■ **WHAT YOU HAVE TO DO**: Tell me how many lines hold "empty", please, using only the number.

■ **INFORMATION GIVEN**:
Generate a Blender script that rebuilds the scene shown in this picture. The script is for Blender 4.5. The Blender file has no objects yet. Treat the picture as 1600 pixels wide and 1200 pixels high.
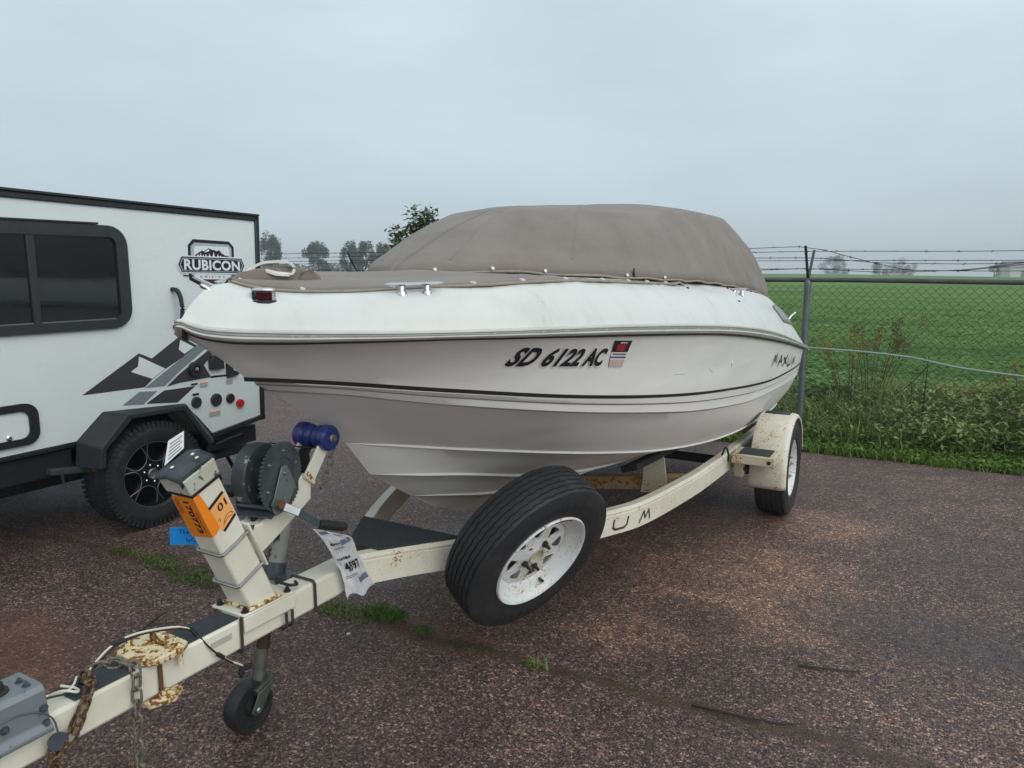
import bpy, bmesh, math, random
import numpy as np
from mathutils import Matrix, Vector, noise

random.seed(7)
RNG = np.random.default_rng(11)
SC = bpy.context.scene
COL = SC.collection
R = math.radians

# ------------------------------------------------------------------ camera
cam_d = bpy.data.cameras.new('camera')
cam = bpy.data.objects.new('camera', cam_d)
COL.objects.link(cam)
cam.location = (0, 0, 1.6)
cam.rotation_euler = (R(90 - 8.9), 0, 0)
cam_d.sensor_width = 36
cam_d.lens = 1150 / 1600 * 36
cam_d.clip_start = 0.05
cam_d.clip_end = 6000
SC.camera = cam

# ------------------------------------------------------------------ world: low overcast
SUN_EL, SUN_AZ = R(36), R(136)
world = bpy.data.worlds.new('World')
SC.world = world
world.use_nodes = True
wn, wl = world.node_tree.nodes, world.node_tree.links
wn.clear()
w_out = wn.new('ShaderNodeOutputWorld')
w_bg = wn.new('ShaderNodeBackground')
w_sky = wn.new('ShaderNodeTexSky')
w_sky.sky_type = 'NISHITA'
w_sky.sun_disc = False
w_sky.sun_elevation = SUN_EL
w_sky.sun_rotation = SUN_AZ
w_sky.air_density = 1.0
w_sky.dust_density = 4.0
w_tc = wn.new('ShaderNodeTexCoord')
w_sep = wn.new('ShaderNodeSeparateXYZ')
w_ramp = wn.new('ShaderNodeValToRGB')          # overcast brightness by height
w_map = wn.new('ShaderNodeMapping')
w_map.inputs['Scale'].default_value = (1.0, 1.0, 3.2)
w_noise = wn.new('ShaderNodeTexNoise')
w_noise.inputs['Scale'].default_value = 1.5
w_noise.inputs['Detail'].default_value = 5
w_noise.inputs['Roughness'].default_value = 0.5
w_nr = wn.new('ShaderNodeMapRange')
w_nr.inputs['From Min'].default_value = 0.3
w_nr.inputs['From Max'].default_value = 0.7
w_nr.inputs['To Min'].default_value = 0.84
w_nr.inputs['To Max'].default_value = 1.10
w_mul = wn.new('ShaderNodeMix'); w_mul.data_type = 'RGBA'; w_mul.blend_type = 'MULTIPLY'
w_mul.inputs[0].default_value = 1.0
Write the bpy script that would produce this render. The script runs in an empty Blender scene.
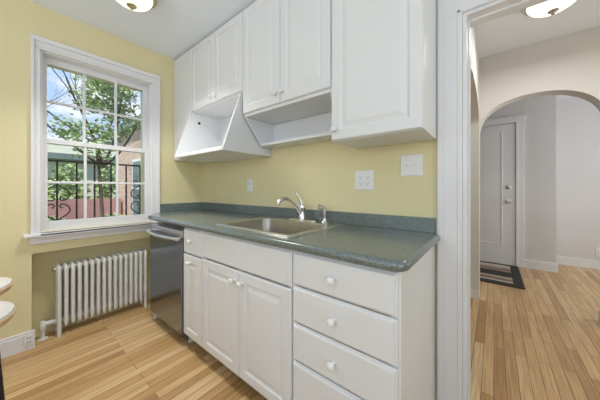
import bpy, bmesh, math, random
from mathutils import Vector, Matrix
random.seed(7)
SC = bpy.context.scene
COL = SC.collection

# ------------------------------------------------------------------ camera
cd = bpy.data.cameras.new('camera')
cam = bpy.data.objects.new('camera', cd); COL.objects.link(cam)
cam.location = (0, 0, 1.15)
cam.rotation_euler = (math.radians(90), 0, math.radians(38.94))
cd.sensor_width = 36.0
cd.lens = 36.0 * 240 / 600
cd.shift_y = -11.8 / 600
cd.clip_start = 0.02; cd.clip_end = 300
SC.camera = cam

# ------------------------------------------------------------------ exposure
SC.view_settings.view_transform = 'Standard'
SC.view_settings.look = 'None'
SC.view_settings.gamma = 1
SC.view_settings.use_curve_mapping = False
SC.view_settings.exposure = 0.12

# ------------------------------------------------------------------ sky
w = bpy.data.worlds.new('sky'); SC.world = w; w.use_nodes = True
nt = w.node_tree; nt.nodes.clear()
def N(t, **k):
    n = nt.nodes.new(t)
    for a, b in k.items(): setattr(n, a, b)
    return n
out = N('ShaderNodeOutputWorld'); bg = N('ShaderNodeBackground')
tc = N('ShaderNodeTexCoord'); mp = N('ShaderNodeMapping'); mp.inputs['Scale'].default_value = (1, 1, 2.2)
mp.inputs['Location'].default_value = (0.35, 0.2, 0.1)
ns = N('ShaderNodeTexNoise'); ns.inputs['Scale'].default_value = 4.2; ns.inputs['Detail'].default_value = 7; ns.inputs['Roughness'].default_value = 0.55
rp = N('ShaderNodeValToRGB'); rp.color_ramp.elements[0].position = 0.47; rp.color_ramp.elements[1].position = 0.60
sp = N('ShaderNodeSeparateXYZ'); gr = N('ShaderNodeValToRGB')
gr.color_ramp.elements[0].position = 0.0; gr.color_ramp.elements[0].color = (0.62, 0.78, 0.98, 1)
gr.color_ramp.elements[1].position = 0.6; gr.color_ramp.elements[1].color = (0.17, 0.38, 0.86, 1)
mx = N('ShaderNodeMix', data_type='RGBA'); mx.inputs[7].default_value = (0.95, 0.97, 1.0, 1)
L = nt.links.new
L(tc.outputs['Generated'], mp.inputs['Vector']); L(mp.outputs['Vector'], ns.inputs['Vector']); L(ns.outputs['Fac'], rp.inputs['Fac'])
L(tc.outputs['Generated'], sp.inputs[0]); L(sp.outputs['Z'], gr.inputs['Fac'])
L(rp.outputs['Color'], mx.inputs[0]); L(gr.outputs['Color'], mx.inputs[6]); L(mx.outputs[2], bg.inputs['Color'])
bg.inputs['Strength'].default_value = 1.1
L(bg.outputs[0], out.inputs[0])

def lamp(name, kind, loc, power, color=(1, 1, 1), rot=(0, 0, 0), size=None, size_y=None, radius=None):
    d = bpy.data.lights.new(name, kind); d.energy = power; d.color = color
    if kind == 'AREA':
        d.shape = 'RECTANGLE'; d.size = size; d.size_y = size_y
    if kind == 'POINT': d.shadow_soft_size = radius
    if kind == 'SUN': d.angle = 0.01
    o = bpy.data.objects.new(name, d); COL.objects.link(o); o.location = loc; o.rotation_euler = rot
    return o
R = math.radians
lamp('sun', 'SUN', (0, 0, 6), 4.5, (1, 0.95, 0.86), rot=Vector((-0.38, 0.42, -0.82)).to_track_quat('-Z', 'Y').to_euler())
# added fill lights, set before the unseen windows behind the camera
lamp('fill_back', 'AREA', (-0.45, -1.74, 1.70), 23, (0.80, 0.90, 1.0), rot=(R(143), 0, 0), size=2.6, size_y=1.1)
lamp('fill_right', 'AREA', (1.94, -0.45, 1.45), 15, (0.82, 0.91, 1.0), rot=(R(118), 0, R(90)), size=1.6, size_y=1.7)
# added fill lights at plain hall and foyer walls, no window there
lamp('fill_hall', 'AREA', (1.52, 2.35, 1.4), 7, (1.0, 0.97, 0.93), rot=(R(90), 0, R(90)), size=0.9, size_y=1.3)
lamp('fill_foyer', 'AREA', (2.44, 4.1, 1.4), 21, (0.97, 0.98, 1.0), rot=(R(90), 0, R(90)), size=0.8, size_y=1.3)

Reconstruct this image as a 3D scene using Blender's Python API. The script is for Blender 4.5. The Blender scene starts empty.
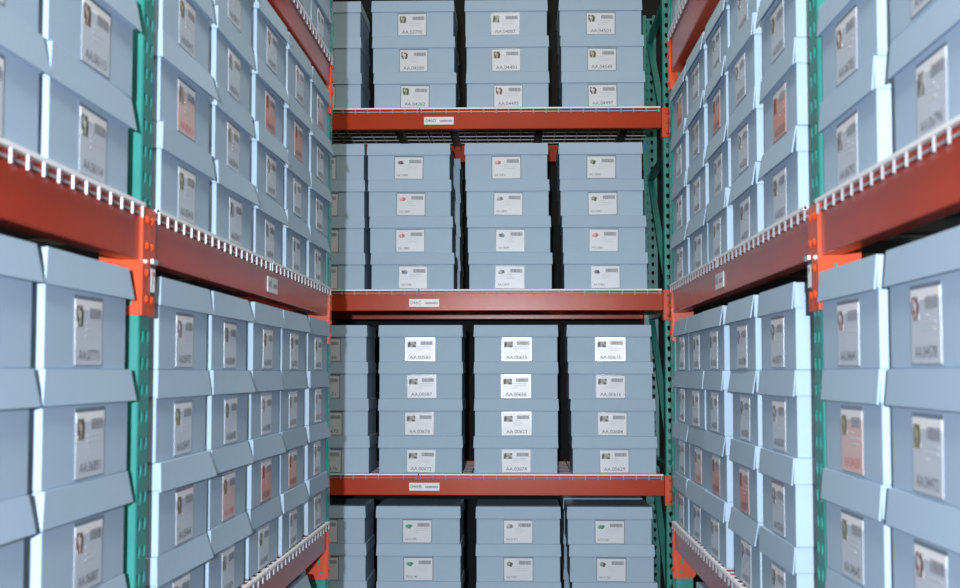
import bpy, bmesh, math, random
from mathutils import Vector, Matrix
random.seed(46)
C = bpy.context.scene.collection
PI = math.pi
ZC = 1.43                      # height of the camera above the floor
XL, XR, YB = -0.717, 0.581, 6.47   # front planes of the three racks

# ------------------------------------------------------------------ materials
def principled(name, col, rough=.5, metal=0., spec=.5, coat=0., coat_rough=.1):
    m = bpy.data.materials.new(name); m.use_nodes = True
    b = m.node_tree.nodes['Principled BSDF']
    b.inputs['Base Color'].default_value = (*col, 1)
    b.inputs['Roughness'].default_value = rough
    b.inputs['Metallic'].default_value = metal
    b.inputs['Specular IOR Level'].default_value = spec
    b.inputs['Coat Weight'].default_value = coat
    b.inputs['Coat Roughness'].default_value = coat_rough
    return m

def vary(m, c1, c2, scale, rnd=0., bump=0., bscale=200., detail=3.):
    """noise between two colours plus a small per-object value shift and bump"""
    nt = m.node_tree; N = nt.nodes; L = nt.links; b = N['Principled BSDF']
    tc = N.new('ShaderNodeTexCoord'); no = N.new('ShaderNodeTexNoise')
    no.inputs['Scale'].default_value = scale; no.inputs['Detail'].default_value = detail
    L.new(tc.outputs['Object'], no.inputs['Vector'])
    cr = N.new('ShaderNodeValToRGB')
    cr.color_ramp.elements[0].position = .35; cr.color_ramp.elements[0].color = (*c1, 1)
    cr.color_ramp.elements[1].position = .65; cr.color_ramp.elements[1].color = (*c2, 1)
    L.new(no.outputs['Fac'], cr.inputs['Fac'])
    out = cr.outputs['Color']
    if rnd:
        oi = N.new('ShaderNodeObjectInfo'); mr = N.new('ShaderNodeMapRange')
        mr.inputs['To Min'].default_value = 1 - rnd; mr.inputs['To Max'].default_value = 1 + rnd
        L.new(oi.outputs['Random'], mr.inputs['Value'])
        hs = N.new('ShaderNodeHueSaturation')
        L.new(out, hs.inputs['Color']); L.new(mr.outputs['Result'], hs.inputs['Value'])
        out = hs.outputs['Color']
    L.new(out, b.inputs['Base Color'])
    if bump:
        n2 = N.new('ShaderNodeTexNoise'); n2.inputs['Scale'].default_value = bscale
        L.new(tc.outputs['Object'], n2.inputs['Vector'])
        bp = N.new('ShaderNodeBump'); bp.inputs['Strength'].default_value = bump; bp.inputs['Distance'].default_value = .002
        L.new(n2.outputs['Fac'], bp.inputs['Height']); L.new(bp.outputs['Normal'], b.inputs['Normal'])
    return m

M = {}
M['board'] = vary(principled('blue_grey_board', (.345, .472, .615), .6, spec=.25), (.338, .464, .606), (.354, .482, .626), 6, .03, .05, 120)
M['beam'] = vary(principled('red_orange_enamel', (.42, .038, .010), .25, spec=.25), (.44, .041, .010), (.39, .035, .009), 3, .03, .02, 30)
M['orange'] = vary(principled('orange_enamel', (.60, .07, .02), .3, spec=.4), (.62, .072, .02), (.55, .064, .018), 9)
M['green'] = vary(principled('teal_enamel', (.026, .22, .20), .32), (.022, .20, .18), (.03, .24, .218), 8)
M['zinc'] = principled('zinc_wire', (.42, .43, .47), .42, .2)
M['channel'] = principled('galvanised_channel', (.16, .165, .18), .5, .4)
M['steel'] = principled('bright_steel', (.75, .75, .78), .3, .8)
M['dark'] = principled('dark_steel', (.08, .08, .09), .5, .3)
M['card'] = principled('label_card', (.60, .63, .71), .45, coat=.5, coat_rough=.28)
M['pocket'] = principled('pocketed_label_card', (.52, .575, .67), .4, coat=.5, coat_rough=.2)
M['salmon'] = principled('salmon_label_card', (.60, .30, .25), .45, coat=.5, coat_rough=.28)
M['blush'] = principled('blush_label_card', (.64, .46, .46), .45, coat=.5, coat_rough=.28)
M['sleeve'] = principled('plastic_sleeve', (.16, .22, .29), .25, coat=.6, coat_rough=.2)
M['glare'] = principled('sleeve_glare_white', (.9, .9, .93), .4)  # white for glare painted on the label sleeve
M['ink'] = principled('grey_ink', (.18, .19, .22), .6)
M['paleink'] = principled('pale_ink', (.52, .53, .58), .6)
M['blackink'] = principled('black_ink', (.045, .045, .06), .6)
M['pinkink'] = principled('pink_ink', (.62, .22, .22), .6)
M['edge'] = principled('white_edge_strip', (.80, .82, .86), .5)
M['tag'] = principled('tag_plate', (.72, .74, .78), .35)
M['floor'] = vary(principled('concrete', (.2, .2, .2), .7), (.16, .16, .155), (.24, .24, .23), 3)
M['gap_shade'] = principled('gap_shade_black', (.007, .007, .008), .9)  # near-black colour stands in for the shade seen through the rack gaps

def picture_mat(name, ca, cb, scale=70):
    m = principled(name, ca, .5)
    nt = m.node_tree; N = nt.nodes; L = nt.links
    tc = N.new('ShaderNodeTexCoord'); v = N.new('ShaderNodeTexNoise'); v.inputs['Scale'].default_value = scale
    v.inputs['Detail'].default_value = 1
    L.new(tc.outputs['Object'], v.inputs['Vector'])
    cr = N.new('ShaderNodeValToRGB')
    cr.color_ramp.elements[0].position = .47; cr.color_ramp.elements[0].color = (*ca, 1)
    cr.color_ramp.elements[1].position = .56; cr.color_ramp.elements[1].color = (*cb, 1)
    L.new(v.outputs['Fac'], cr.inputs['Fac']); L.new(cr.outputs['Color'], N['Principled BSDF'].inputs['Base Color'])
    return m
P = {
 'green': picture_mat('picture_dark_green', (.03, .06, .04), (.35, .42, .22)),
 'maroon': picture_mat('picture_maroon', (.10, .03, .04), (.65, .62, .62)),
 'brown': picture_mat('picture_brown', (.06, .04, .03), (.45, .38, .30)),
 'black': picture_mat('picture_black', (.03, .03, .035), (.55, .55, .5)),
 'olive': picture_mat('picture_olive', (.10, .10, .06), (.42, .40, .30)),
 'frame': picture_mat('picture_grey_frame', (.09, .09, .09), (.36, .36, .35), 40),
 'leaf': picture_mat('icon_bright_green', (.01, .26, .13), (.02, .40, .22)),
 'navy': picture_mat('icon_navy', (.05, .06, .16), (.25, .12, .18)),
 'red': picture_mat('icon_red', (.60, .08, .07), (.70, .40, .38)),
 'blue': picture_mat('icon_blue', (.12, .30, .50), (.10, .10, .18)),
 'dark': picture_mat('icon_dark', (.05, .06, .04), (.30, .34, .20)),
 'grey': picture_mat('icon_grey', (.16, .18, .18), (.42, .46, .46)),
 'rust': picture_mat('picture_rust', (.42, .10, .05), (.12, .06, .05)),
}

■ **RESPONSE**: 2